自分ひとりで乗りたい時間の電車に乗り、降りたい駅で降りられるということ。それは、他の誰でもなく、自分の責任で電車を利用できるということだ。
責任を負える自由。
好きなアーティストの写真に見惚れて乗り過ごすという、アホな失敗ができる自由。

自分の責任において失敗を引き受けることができるのは、実は大きな自由でもある。日常に散りばめられた無数の自由に気付かない人は、そう思わないかもしれないけれど。

通勤に利用していた路線以外、つまり、ほとんどすべての路線は、電車とホームの間に大きな隙間や段差があるので、駅員さんの手助けが必要だ。
その場合、私自身の責任において乗り過ごす、などということは起こらない。大げさに言えば、私は庇護と管理の対象であり、私の自由は他人の手に委ねられている。
乗り過ごすことがあるとすれば、それは到着駅にいるべき駅員がおらず、慌てふためいた私が周囲に降車の手助けを求めることができずに、降りれぬままドアが閉まる、というケースだ。
自分ではない他の誰かの責任(それも、仕事上の責任だ)で電車を乗り過ごすなんて、やりきれない。

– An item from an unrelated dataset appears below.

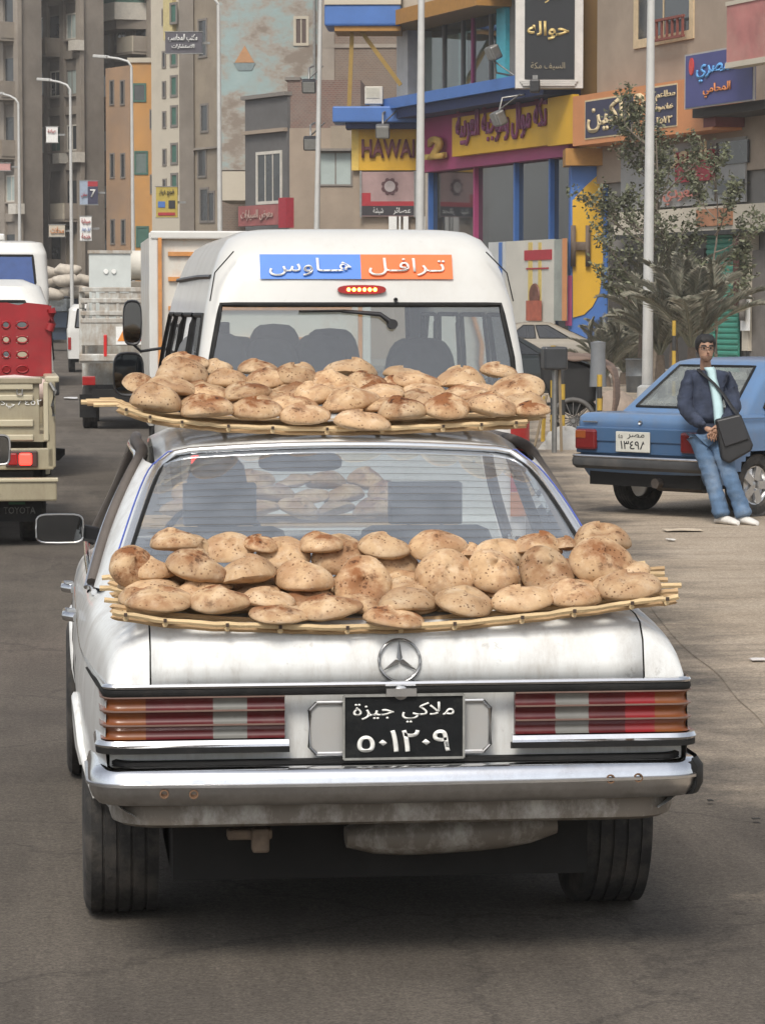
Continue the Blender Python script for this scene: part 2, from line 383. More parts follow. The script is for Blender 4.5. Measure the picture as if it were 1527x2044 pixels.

その「自分ではない他の誰か」にも腹が立つけれど、電車の乗降なんていう日常の営みの自由さえ他人の手に委ねられている自分の立場に、げんなりである。

(ちなみに、周囲に助けを求められなかった私の責任、と言えなくもないが、ドアが閉まるまでの短い時間に電動車椅子の降車を慣れない見知らぬ人に頼むのは、危険でもある)

「障害を持っていることは不幸ではない。ただ不便なだけ」と言った人がいるけれど、多くの人が「自由」とも思わず当たり前に享受している自由を簡単には手に入れられない不自由さ、それ自体はやはり不幸なことだと私は思う(ただし、私という存在そのものが不幸なわけではない)。

話が逸れた。
不自由とか不幸とかはどうでもいいんだった。「自由」の話だ。

そんなわけで、たまに些細なことで「何て自由なんだろう! 自由って、何て素晴らしいんだろう!」と、嬉しくなって舞い上がる。
7月とか8月とか、もうすぐ退職だと思ったら気が楽になって、仕事帰りにぶらぶら買い物することが多かった。そのときも「今この瞬間、私は自由だわ!」と心が弾み、いつまでもどこまでもぶらぶらしたくなって、しまいには帰りたくなくなるんじゃないかと自分がちょっと怖くなった。

あ、日記の主旨を台無しにするようだけど、パエリアは素を買って自宅で作るより、ちゃんとお店で食べた方がずっと美味しいですよ。